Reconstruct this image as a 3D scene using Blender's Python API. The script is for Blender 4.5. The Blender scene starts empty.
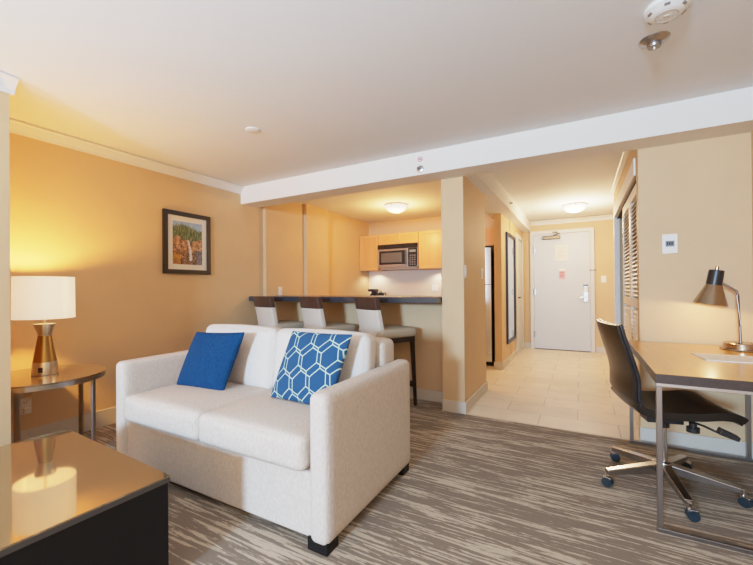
import bpy, bmesh, math, random
from mathutils import Vector, Matrix
random.seed(4)
C = bpy.context.scene.collection
PI = math.pi
R = math.radians

# ------------------------------------------------------------------ materials
def srgb(r, g, b):
    f = lambda c: (c/255/12.92) if c/255 <= .04045 else ((c/255+.055)/1.055)**2.4
    return (f(r), f(g), f(b), 1)

def mat(name, col, rough=.6, metal=0.0, bump=0.0, bscale=80.0, var=0.0, vscale=6.0, spec=.5, coat=0.0,
        emit=None, estr=0.0, stretch=(1, 1, 1), aniso=0.0, trans=0.0, sub=0.0):
    m = bpy.data.materials.new(name); m.use_nodes = True
    n = m.node_tree.nodes; l = m.node_tree.links
    p = n['Principled BSDF']
    p.inputs['Base Color'].default_value = col
    p.inputs['Roughness'].default_value = rough
    p.inputs['Metallic'].default_value = metal
    p.inputs['Specular IOR Level'].default_value = spec
    p.inputs['Coat Weight'].default_value = coat
    p.inputs['Coat Roughness'].default_value = .08
    if trans: p.inputs['Transmission Weight'].default_value = trans
    if emit:
        p.inputs['Emission Color'].default_value = emit
        p.inputs['Emission Strength'].default_value = estr
    tc = n.new('ShaderNodeTexCoord'); mp = n.new('ShaderNodeMapping')
    mp.inputs['Scale'].default_value = stretch
    l.new(tc.outputs['Object'], mp.inputs['Vector'])
    if var > 0:
        nz = n.new('ShaderNodeTexNoise'); nz.inputs['Scale'].default_value = vscale; nz.inputs['Detail'].default_value = 4
        l.new(mp.outputs['Vector'], nz.inputs['Vector'])
        mx = n.new('ShaderNodeMix'); mx.data_type = 'RGBA'
        a = tuple(max(0, c*(1-var)) for c in col[:3])+(1,); b = tuple(min(1, c*(1+var)) for c in col[:3])+(1,)
        mx.inputs[6].default_value = a; mx.inputs[7].default_value = b
        mr = n.new('ShaderNodeMapRange'); mr.inputs[1].default_value = .3; mr.inputs[2].default_value = .7
        l.new(nz.outputs['Fac'], mr.inputs[0]); l.new(mr.outputs[0], mx.inputs[0])
        l.new(mx.outputs[2], p.inputs['Base Color'])
    if bump > 0:
        nb = n.new('ShaderNodeTexNoise'); nb.inputs['Scale'].default_value = bscale; nb.inputs['Detail'].default_value = 3
        l.new(mp.outputs['Vector'], nb.inputs['Vector'])
        bp = n.new('ShaderNodeBump'); bp.inputs['Strength'].default_value = bump; bp.inputs['Distance'].default_value = .004
        l.new(nb.outputs['Fac'], bp.inputs['Height']); l.new(bp.outputs['Normal'], p.inputs['Normal'])
    return m

def attr_mat(name, rough=.8, bump=0.0, coat=0.0):
    m = mat(name, (1, 1, 1, 1), rough, bump=bump, bscale=300, coat=coat)
    n = m.node_tree.nodes; l = m.node_tree.links
    a = n.new('ShaderNodeAttribute'); a.attribute_name = 'Col'
    l.new(a.outputs['Color'], n['Principled BSDF'].inputs['Base Color'])
    return m

def carpet_mat():
    m = bpy.data.materials.new('carpet'); m.use_nodes = True
    n = m.node_tree.nodes; l = m.node_tree.links; p = n['Principled BSDF']
    p.inputs['Roughness'].default_value = .95; p.inputs['Specular IOR Level'].default_value = .1
    g = n.new('ShaderNodeNewGeometry')
    def noise(sx, sy, sc=1, det=2, off=0, dist=0):
        mp = n.new('ShaderNodeMapping'); mp.inputs['Scale'].default_value = (sx, sy, 1); mp.inputs['Location'].default_value = (off, off*1.7, 0)
        mp.inputs['Rotation'].default_value = (0, 0, R(-3))
        l.new(g.outputs['Position'], mp.inputs['Vector'])
        z = n.new('ShaderNodeTexNoise'); z.inputs['Scale'].default_value = sc; z.inputs['Detail'].default_value = det
        z.inputs['Distortion'].default_value = dist
        l.new(mp.outputs['Vector'], z.inputs['Vector']); return z.outputs['Fac']
    def mth(op, a, b=None, c=None):
        k = n.new('ShaderNodeMath'); k.operation = op
        for i, v in enumerate((a, b, c)):
            if v is None: continue
            if isinstance(v, (int, float)): k.inputs[i].default_value = v
            else: l.new(v, k.inputs[i])
        return k.outputs[0]
    s1 = noise(3.4, 60, 1, 3, 0, .45)
    s2 = noise(.9, 7, 1, 2, 3.1)
    s3 = noise(30, 120, 1, 1, 7)
    f = mth('ADD', mth('ADD', s1, mth('MULTIPLY', mth('SUBTRACT', s2, .5), .55)), mth('MULTIPLY', mth('SUBTRACT', s3, .5), .22))
    mr = n.new('ShaderNodeMapRange'); mr.inputs[1].default_value = .52; mr.inputs[2].default_value = .60
    l.new(f, mr.inputs[0])
    mx = n.new('ShaderNodeMix'); mx.data_type = 'RGBA'
    mx.inputs[6].default_value = srgb(136, 122, 108); mx.inputs[7].default_value = srgb(198, 182, 160)
    l.new(mr.outputs[0], mx.inputs[0])
    fine = noise(260, 260, 1, 2, 1)
    mr2 = n.new('ShaderNodeMapRange'); mr2.inputs[1].default_value = .3; mr2.inputs[2].default_value = .7; mr2.inputs[3].default_value = .72; mr2.inputs[4].default_value = 1.22
    l.new(fine, mr2.inputs[0])
    vm = n.new('ShaderNodeVectorMath'); vm.operation = 'SCALE'
    l.new(mx.outputs[2], vm.inputs[0]); l.new(mr2.outputs[0], vm.inputs['Scale'])
    l.new(vm.outputs[0], p.inputs['Base Color'])
    bp = n.new('ShaderNodeBump'); bp.inputs['Strength'].default_value = .5; bp.inputs['Distance'].default_value = .004
    l.new(fine, bp.inputs['Height']); l.new(bp.outputs['Normal'], p.inputs['Normal'])
    return m

def tile_mat():
    m = bpy.data.materials.new('floor_tile'); m.use_nodes = True
    n = m.node_tree.nodes; l = m.node_tree.links; p = n['Principled BSDF']
    p.inputs['Roughness'].default_value = .32
    g = n.new('ShaderNodeNewGeometry'); mp = n.new('ShaderNodeMapping')
    mp.inputs['Location'].default_value = (.34+6.3, -3.45+3.0, 0)
    l.new(g.outputs['Position'], mp.inputs['Vector'])
    b = n.new('ShaderNodeTexBrick'); b.offset = .5
    b.inputs['Scale'].default_value = 1; b.inputs['Brick Width'].default_value = .6; b.inputs['Row Height'].default_value = .3
    b.inputs['Mortar Size'].default_value = .0025; b.inputs['Mortar Smooth'].default_value = .1
    b.inputs['Color1'].default_value = srgb(236, 222, 202); b.inputs['Color2'].default_value = srgb(230, 214, 192); b.inputs['Mortar'].default_value = srgb(170, 150, 126)
    l.new(mp.outputs['Vector'], b.inputs['Vector'])
    z = n.new('ShaderNodeTexNoise'); z.inputs['Scale'].default_value = 5; z.inputs['Detail'].default_value = 5
    l.new(g.outputs['Position'], z.inputs['Vector'])
    mr = n.new('ShaderNodeMapRange'); mr.inputs[1].default_value = .3; mr.inputs[2].default_value = .7; mr.inputs[3].default_value = .94; mr.inputs[4].default_value = 1.04
    l.new(z.outputs['Fac'], mr.inputs[0])
    vm = n.new('ShaderNodeVectorMath'); vm.operation = 'SCALE'
    l.new(b.outputs['Color'], vm.inputs[0]); l.new(mr.outputs[0], vm.inputs['Scale']); l.new(vm.outputs[0], p.inputs['Base Color'])
    return m

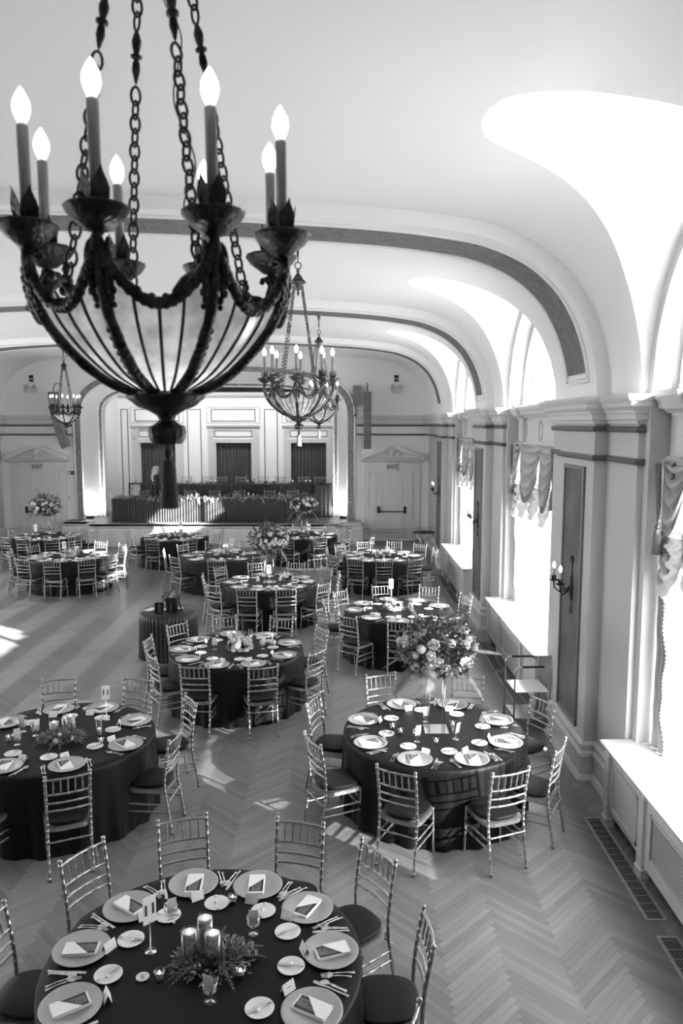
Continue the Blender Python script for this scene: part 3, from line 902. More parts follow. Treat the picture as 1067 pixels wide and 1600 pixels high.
# round tables: name used in the labels, centre, radius, seats (angle, distance of the chair back, turn), full detail?
TABLES = [
 ('nearest round table', (-.81, 4.10), [(3, 1.31, 0), (40, 1.37, -2), (69, 1.36, 7), (107, 1.37, 1), (139, 1.33, 8), (175, 1.31, 0), (209, 1.33, 0), (329, 1.30, 3)]),
 ('left-edge round table', (-2.83, 7.30), [(27, 1.33, 3), (71, 1.35, 4), (111, 1.35, -5), (250, 1.32, 0), (293, 1.28, 1), (345, 1.27, 8)]),
 ('fern-flower round table beside the trolley', (.92, 7.45), [(20, 1.30, 8), (66, 1.31, 16), (111, 1.35, -5), (160, 1.33, 0), (206, 1.35, 1), (249, 1.32, -7), (292, 1.35, -1), (326, 1.30, 4)]),
 ('hydrangea round table', (-1.48, 10.25), [(23, 1.27, 7), (65, 1.25, 9), (107, 1.22, 4), (143, 1.24, -4), (182, 1.22, -5), (218, 1.25, -5), (254, 1.27, 12), (292, 1.33, -6), (332, 1.29, -6)]),
 ('feather-flower centre table', (-1.46, 14.75), [(2, 1.38, 0), (33, 1.33, 6), (70, 1.33, 7), (108, 1.33, 5), (147, 1.30, 0), (186, 1.30, 3), (225, 1.36, 8), (258, 1.38, 5), (288, 1.38, -5), (322, 1.40, 0)]),
 ('radiator-side round table', (.93, 12.48), [(20, 1.26, 4), (61, 1.28, 9), (101, 1.25, 2), (143, 1.25, -3), (182, 1.27, 3), (229, 1.34, 2), (266, 1.30, -2), (305, 1.30, -6)]),
 ('round table left of centre', (-2.9, 17.75), [(25, 1.33, 3), (71, 1.33, 0), (108, 1.33, -5), (146, 1.28, 0), (186, 1.33, 4), (228, 1.33, 0), (275, 1.40, 4), (317, 1.40, -6)]),
 ('right exit-door round table', (.91, 17.72), [(1, 1.25, 8), (40, 1.27, 12), (74, 1.29, 14), (109, 1.28, 4), (142, 1.29, -3), (176, 1.32, 0), (210, 1.38, 5), (241, 1.38, 10), (269, 1.42, 8), (298, 1.42, -1)]),
 ('right stage-end round table', (-1.1, 21.05), [(18, 1.33, 3), (59, 1.33, 6), (100, 1.33, 0), (140, 1.33, -4), (216, 1.33, 4), (253, 1.33, 0), (291, 1.40, 5), (326, 1.42, -7)]),
 ('lit stage-front round table', (-4.65, 20.75), [(20, 1.33, 0), (60, 1.33, 4), (100, 1.33, 0), (138, 1.33, 3), (178, 1.33, -3), (224, 1.33, 5), (257, 1.36, 8), (299, 1.38, -4), (340, 1.33, 0)]),
 ('sunlit left round table', (-6.46, 17.68), [(2, 1.33, 10), (38, 1.30, 4), (74, 1.30, -3), (112, 1.30, 0), (150, 1.30, 2), (184, 1.36, 5), (211, 1.33, 0), (243, 1.35, 8), (274, 1.37, -2), (305, 1.40, -8), (333, 1.36, 6)]),
 ('left exit-door round table', (-8.2, 20.85), [(-8, 1.33, 0), (25, 1.33, 4), (62, 1.33, 3), (107, 1.33, 0), (155, 1.33, 2), (200, 1.33, 0), (238, 1.33, 5), (266, 1.40, 2), (296, 1.38, 0), (322, 1.36, -6)]),
]
def clock(deg):
    """where the seat is, read like a clock face with twelve farthest from the camera"""
    h = ((90 - deg) / 30) % 12
    hh = int(round(h * 4)) / 4; H = int(hh) % 12; q = hh - int(hh)
    names = ['twelve', 'one', 'two', 'three', 'four', 'five', 'six', 'seven', 'eight', 'nine', 'ten', 'eleven']
    if q == 0: return names[H] + " o'clock"
    if q == .25: return 'quarter past ' + names[H]
    if q == .5: return 'half past ' + names[H]
    return 'quarter to ' + names[(H + 1) % 12]
def seat_word(ti, ang): return '%s seat, %s' % (clock(ang), TABLES[ti][0])
CHF = Kind(chair_proto(True)); CHS = Kind(chair_proto(False))
# ================================================================== TABLES
def cloth_table(r, h, folds, amp, seed, n=160):
    q = random.Random(seed); ph = [q.uniform(0, 6.28) for _ in range(5)]
    mb = MB()
    def fn(u, v):
        a = 2 * pi * u
        if v < .30: rr = r * (v / .30) * .985; return (rr * math.cos(a), rr * math.sin(a), h)
        if v < .36:
            t = (v - .30) / .06; rr = r * (.985 + .015 * math.sin(t * pi / 2)); return (rr * math.cos(a), rr * math.sin(a), h - .014 * (1 - math.cos(t * pi / 2)))
        t = (v - .36) / .64
        w = (math.sin(folds * a + ph[0] + .8 * math.sin(3 * a + ph[1])) * .7 + .35 * math.sin((folds * 2 - 3) * a + ph[2]))
        w = math.copysign(abs(w) ** .8, w)
        rr = r + amp * t ** .8 * (w + .45) + .006 * t
        z = h - .014 - (h - .020) * t
        return (rr * math.cos(a), rr * math.sin(a), max(.004, z))
    mb.grid(fn, n, 26, True, True)
    return mb
for ti, (nm, (x, y), seats) in enumerate(TABLES):
    mb = cloth_table(.92, .76, 17 + ti % 4, .027, ti, 200 if ti < 6 else 120)
    o = mb.build('banquet_table', M['cloth'], None, (x, y, 0))
    tag(o, 'round table under a floor-length black cloth, the ' + nm, 'table', 'round banquet tables')
    for (ang, r, tw) in seats:
        a = math.radians(ang); px, py = x + r * math.cos(a), y + r * math.sin(a)
        face = a + pi + math.radians(tw); fx, fy = math.cos(face), math.sin(face)
        K = CHF if ti < 6 else CHS
        K.place((px + fx * .245, py + fy * .245, 0), face - pi / 2, 'silver chair with black cushion, ' + seat_word(ti, ang), 'chairs around the round tables')
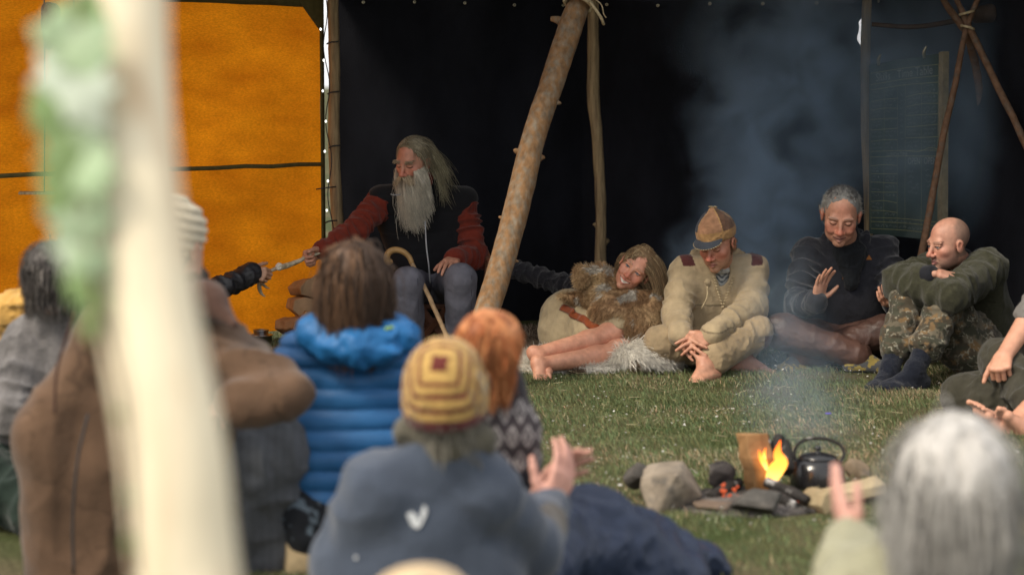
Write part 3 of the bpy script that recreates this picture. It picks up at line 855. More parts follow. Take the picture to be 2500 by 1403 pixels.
def sleeve_ops(s, sh, el, wr_, r=(.075, .06, .048), k=.04, wr=(.011, 26, 9), cuff=.006):
    r = (r[0] * .84, r[1] * .84, r[2] * .92)
    s.cap(sh, el, r[0], r[1], k, wr=wr); s.cap(el, wr_, r[1], r[2], .02, wr=wr)
    if cuff:
        d = nz(wr_ - el); s.cap(wr_ - d * .03, wr_ - d * .004, r[2] + cuff, r[2] + cuff, .008)

def leg_ops(s, hip, kn, an, r=(.105, .082, .062), k=.04, wr=(.011, 20, 8)):
    r = (r[0], r[1] * .9, r[2] * .95)
    s.cap(hip, kn, r[0], r[1], k, wr=wr); s.cap(kn, an, r[1], r[2], .02, wr=wr)

def wrinkles(amp, f, seed, stretch=(1, 1, 1)):
    def d(x, y, z):
        q = fbm(x * f * stretch[0], y * f * stretch[1], z * f * stretch[2], seed, 3)
        q2 = fbm(x * f * 2.3 * stretch[0] + 7 + q * 3, y * f * 2.3 * stretch[1] + q * 2, z * f * 2.3 * stretch[2], seed + 31, 2)
        return 1.5 * amp * (np.abs(q - .5) * 4 - .5) + .8 * amp * (np.abs(q2 - .5) * 4 - .6)
    return d

def coarse_body(J, r=.8):
    """the covered trunk and limbs of a body, under the clothes"""
    s = SDF(.012)
    torso_ops(s, J, -.045, wr=None, sh=.05)
    for q in 'RL':
        if 'el' + q in J:
            s.cap(J['sh' + q], J['el' + q], .045 * r, .036 * r, .03); s.cap(J['el' + q], J['wr' + q], .036 * r, .027 * r, .02)
        if 'kn' + q in J:
            s.cap(J['hip' + q], J['kn' + q], .07 * r, .052 * r, .03); s.cap(J['kn' + q], J['an' + q], .05 * r, .035 * r, .02)
    return s.mesh()

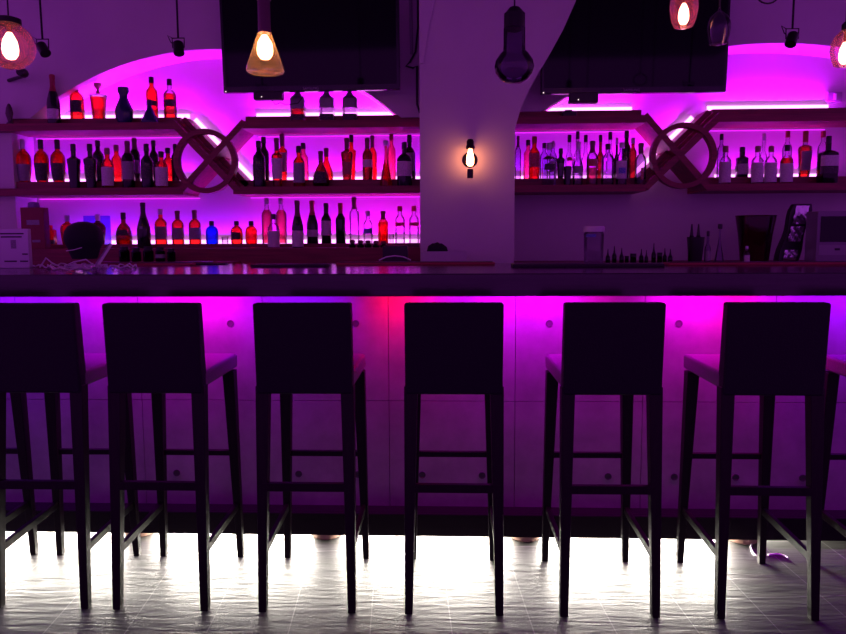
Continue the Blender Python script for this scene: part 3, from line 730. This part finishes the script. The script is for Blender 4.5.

+ + + + + + +

Copy nothing but the lines from the top of the data down to the line containing "return (f(r), f(g), f(b), 1)", and leave the pictures out.

Reconstruct this image as a 3D scene using Blender's Python API. The script is for Blender 4.5. The Blender scene starts empty.
import bpy, bmesh, math, random
from mathutils import Vector, Matrix
random.seed(4)
C = bpy.context.scene.collection
PI = math.pi
R = math.radians

# ------------------------------------------------------------------ materials
def srgb(r, g, b):
    f = lambda c: (c/255/12.92) if c/255 <= .04045 else ((c/255+.055)/1.055)**2.4
    return (f(r), f(g), f(b), 1)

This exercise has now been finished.